Bush is to be applauded for having the courage, in the face of criticism of his own human rights record, to speak the truth to the assembled tyrants. Yet he failed to mount a compelling response to a compelling moral challenge facing the United States: How to lessen the global inequality that, more than freedom, tops the political agenda in the developing world?

The inequality agenda was clear in speeches this week about climate change, the theme of this year's General Assembly. While leaders from the industrialized world droned on about the need for action, the developing world's heads of state delivered a stark message: You're creating the warming, but we're the ones who are going to suffer most from it. "It is unacceptable that the cost of the irresponsibility of a privileged few be shouldered by the dispossessed of the Earth," Lula said. He also lambasted "farm subsidies that make the rich richer and the poor poorer" and attacked as "anachronistic, predatory and senseless" the notion "that profits and wealth can grow forever, at any cost."

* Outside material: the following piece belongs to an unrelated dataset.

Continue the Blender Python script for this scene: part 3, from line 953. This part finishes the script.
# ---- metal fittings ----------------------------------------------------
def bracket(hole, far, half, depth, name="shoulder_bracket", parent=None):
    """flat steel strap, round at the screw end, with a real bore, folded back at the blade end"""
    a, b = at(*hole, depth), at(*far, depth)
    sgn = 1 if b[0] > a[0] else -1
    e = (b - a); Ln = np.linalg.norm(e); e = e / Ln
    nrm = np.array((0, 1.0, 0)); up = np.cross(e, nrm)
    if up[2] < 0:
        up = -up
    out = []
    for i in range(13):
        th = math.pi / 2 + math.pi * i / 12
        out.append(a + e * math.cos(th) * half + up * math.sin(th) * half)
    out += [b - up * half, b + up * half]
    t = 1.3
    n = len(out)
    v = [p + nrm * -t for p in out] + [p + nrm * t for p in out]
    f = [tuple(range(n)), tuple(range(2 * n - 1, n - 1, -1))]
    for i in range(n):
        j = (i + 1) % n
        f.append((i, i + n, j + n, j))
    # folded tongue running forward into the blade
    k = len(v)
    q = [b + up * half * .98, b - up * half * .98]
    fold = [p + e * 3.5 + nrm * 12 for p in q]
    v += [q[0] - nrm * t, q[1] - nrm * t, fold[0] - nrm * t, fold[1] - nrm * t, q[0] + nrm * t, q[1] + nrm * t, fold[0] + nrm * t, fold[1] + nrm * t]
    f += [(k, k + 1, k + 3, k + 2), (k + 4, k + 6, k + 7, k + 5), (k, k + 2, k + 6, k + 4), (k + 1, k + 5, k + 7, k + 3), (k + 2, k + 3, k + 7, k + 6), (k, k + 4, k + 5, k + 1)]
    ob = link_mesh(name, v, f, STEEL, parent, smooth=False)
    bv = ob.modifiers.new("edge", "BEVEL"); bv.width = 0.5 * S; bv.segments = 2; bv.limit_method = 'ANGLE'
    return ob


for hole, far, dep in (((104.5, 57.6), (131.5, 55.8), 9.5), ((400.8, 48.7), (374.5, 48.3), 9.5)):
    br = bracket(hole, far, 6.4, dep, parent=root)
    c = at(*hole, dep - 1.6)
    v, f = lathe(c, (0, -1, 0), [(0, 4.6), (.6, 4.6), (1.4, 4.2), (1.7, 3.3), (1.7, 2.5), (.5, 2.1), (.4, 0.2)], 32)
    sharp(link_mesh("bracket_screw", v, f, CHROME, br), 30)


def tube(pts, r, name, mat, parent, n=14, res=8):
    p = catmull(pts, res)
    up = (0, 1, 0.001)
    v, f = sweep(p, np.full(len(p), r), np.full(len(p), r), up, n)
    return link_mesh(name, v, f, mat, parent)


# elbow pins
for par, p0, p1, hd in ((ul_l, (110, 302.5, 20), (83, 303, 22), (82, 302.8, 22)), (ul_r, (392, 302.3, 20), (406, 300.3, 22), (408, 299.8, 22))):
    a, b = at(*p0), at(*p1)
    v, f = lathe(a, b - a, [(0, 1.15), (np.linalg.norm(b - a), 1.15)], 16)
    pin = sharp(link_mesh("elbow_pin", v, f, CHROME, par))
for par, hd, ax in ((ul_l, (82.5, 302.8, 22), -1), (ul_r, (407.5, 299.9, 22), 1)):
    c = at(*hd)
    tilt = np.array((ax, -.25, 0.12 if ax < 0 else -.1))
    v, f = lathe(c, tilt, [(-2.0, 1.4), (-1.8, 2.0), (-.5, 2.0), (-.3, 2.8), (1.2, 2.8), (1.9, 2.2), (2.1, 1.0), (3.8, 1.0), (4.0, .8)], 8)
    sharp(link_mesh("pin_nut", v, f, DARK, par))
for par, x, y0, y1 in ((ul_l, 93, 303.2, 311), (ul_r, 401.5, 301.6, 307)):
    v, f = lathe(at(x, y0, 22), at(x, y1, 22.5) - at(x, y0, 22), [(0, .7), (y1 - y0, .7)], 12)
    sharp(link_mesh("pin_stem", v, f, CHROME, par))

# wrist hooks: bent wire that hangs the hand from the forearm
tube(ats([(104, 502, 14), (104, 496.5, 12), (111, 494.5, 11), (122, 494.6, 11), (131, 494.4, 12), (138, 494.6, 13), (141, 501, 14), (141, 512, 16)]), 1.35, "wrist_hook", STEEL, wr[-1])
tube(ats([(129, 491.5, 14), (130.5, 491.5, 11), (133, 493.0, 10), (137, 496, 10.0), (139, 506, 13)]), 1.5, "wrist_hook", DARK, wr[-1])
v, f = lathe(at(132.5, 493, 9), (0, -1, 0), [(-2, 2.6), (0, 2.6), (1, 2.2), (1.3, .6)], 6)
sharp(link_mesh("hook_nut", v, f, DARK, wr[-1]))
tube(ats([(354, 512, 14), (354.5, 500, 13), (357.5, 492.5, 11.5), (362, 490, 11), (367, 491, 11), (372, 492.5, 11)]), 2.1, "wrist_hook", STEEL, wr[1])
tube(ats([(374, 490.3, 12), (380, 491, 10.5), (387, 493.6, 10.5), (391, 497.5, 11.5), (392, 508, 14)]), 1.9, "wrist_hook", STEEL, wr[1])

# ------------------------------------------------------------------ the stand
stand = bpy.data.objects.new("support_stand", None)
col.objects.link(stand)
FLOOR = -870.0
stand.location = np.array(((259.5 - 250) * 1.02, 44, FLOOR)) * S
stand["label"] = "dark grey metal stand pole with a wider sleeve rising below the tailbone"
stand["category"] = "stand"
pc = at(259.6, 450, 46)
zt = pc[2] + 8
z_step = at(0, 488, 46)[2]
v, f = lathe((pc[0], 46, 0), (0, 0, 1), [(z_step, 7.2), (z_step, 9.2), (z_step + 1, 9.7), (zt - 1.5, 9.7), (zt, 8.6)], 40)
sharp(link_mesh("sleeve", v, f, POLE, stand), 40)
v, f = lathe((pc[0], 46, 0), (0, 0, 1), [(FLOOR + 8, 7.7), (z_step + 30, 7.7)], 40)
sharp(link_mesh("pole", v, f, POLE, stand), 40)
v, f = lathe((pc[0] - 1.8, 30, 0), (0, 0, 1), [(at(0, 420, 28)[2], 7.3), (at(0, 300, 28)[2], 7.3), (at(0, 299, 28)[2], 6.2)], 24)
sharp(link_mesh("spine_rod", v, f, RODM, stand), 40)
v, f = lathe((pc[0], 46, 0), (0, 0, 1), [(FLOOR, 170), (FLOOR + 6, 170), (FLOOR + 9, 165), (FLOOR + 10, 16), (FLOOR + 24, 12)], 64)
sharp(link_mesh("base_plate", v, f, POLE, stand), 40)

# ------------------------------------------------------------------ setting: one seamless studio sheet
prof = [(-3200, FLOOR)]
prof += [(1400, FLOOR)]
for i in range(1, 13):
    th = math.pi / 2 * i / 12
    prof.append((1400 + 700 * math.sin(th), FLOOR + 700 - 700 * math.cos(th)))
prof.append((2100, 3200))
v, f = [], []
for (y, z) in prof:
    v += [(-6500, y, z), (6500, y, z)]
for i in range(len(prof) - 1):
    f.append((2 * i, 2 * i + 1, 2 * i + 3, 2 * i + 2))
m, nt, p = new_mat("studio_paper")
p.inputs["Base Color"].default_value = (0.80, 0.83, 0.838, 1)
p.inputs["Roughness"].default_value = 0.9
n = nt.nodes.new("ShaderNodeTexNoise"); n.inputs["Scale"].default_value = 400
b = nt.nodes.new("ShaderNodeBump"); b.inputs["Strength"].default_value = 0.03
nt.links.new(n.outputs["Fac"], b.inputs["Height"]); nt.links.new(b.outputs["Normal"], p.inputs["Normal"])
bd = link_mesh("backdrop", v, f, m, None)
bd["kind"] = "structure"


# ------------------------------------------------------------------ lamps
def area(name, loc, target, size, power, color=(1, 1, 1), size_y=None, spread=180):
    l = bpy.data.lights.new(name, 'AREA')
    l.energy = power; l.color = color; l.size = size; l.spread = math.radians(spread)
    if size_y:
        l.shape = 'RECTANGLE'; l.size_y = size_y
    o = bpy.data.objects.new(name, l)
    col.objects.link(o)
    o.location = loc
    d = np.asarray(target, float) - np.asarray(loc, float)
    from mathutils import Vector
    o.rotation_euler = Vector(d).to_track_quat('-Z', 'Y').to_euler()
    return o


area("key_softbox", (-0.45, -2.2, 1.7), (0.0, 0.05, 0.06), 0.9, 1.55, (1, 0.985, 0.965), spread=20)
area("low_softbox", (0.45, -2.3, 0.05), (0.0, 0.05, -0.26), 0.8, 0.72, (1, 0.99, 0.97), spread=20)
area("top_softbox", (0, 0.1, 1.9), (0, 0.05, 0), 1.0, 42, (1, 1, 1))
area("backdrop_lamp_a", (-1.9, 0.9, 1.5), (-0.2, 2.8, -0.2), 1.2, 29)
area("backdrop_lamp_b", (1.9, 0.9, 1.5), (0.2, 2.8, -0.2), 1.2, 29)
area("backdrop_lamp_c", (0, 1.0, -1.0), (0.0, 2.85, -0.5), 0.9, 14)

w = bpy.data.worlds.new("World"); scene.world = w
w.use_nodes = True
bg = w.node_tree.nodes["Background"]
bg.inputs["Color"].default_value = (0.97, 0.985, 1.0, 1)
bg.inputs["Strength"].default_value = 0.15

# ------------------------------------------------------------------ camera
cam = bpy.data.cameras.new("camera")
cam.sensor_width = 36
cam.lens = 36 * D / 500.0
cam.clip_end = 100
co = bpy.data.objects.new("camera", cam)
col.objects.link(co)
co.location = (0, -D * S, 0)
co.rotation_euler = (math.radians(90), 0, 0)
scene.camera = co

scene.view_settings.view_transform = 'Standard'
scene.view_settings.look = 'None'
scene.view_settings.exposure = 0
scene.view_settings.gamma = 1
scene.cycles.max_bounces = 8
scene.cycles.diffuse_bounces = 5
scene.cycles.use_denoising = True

In a speech that followed Lula's, Bush discussed U.S. aid for fighting HIV and malaria. Yet other than opining that the poor ought to be free to participate in the global economy, he offered no new ideas about how to reduce the inequalities of wealth and power that continue to rankle the world. The point is not whether Bush's economic worldview is smarter than Lula's (of course it is). The point is that if the United States wishes to exercise global leadership, it must not only articulate but implement a global anti-poverty, anti-warming policy that compels the respect and admiration of its intended beneficiaries.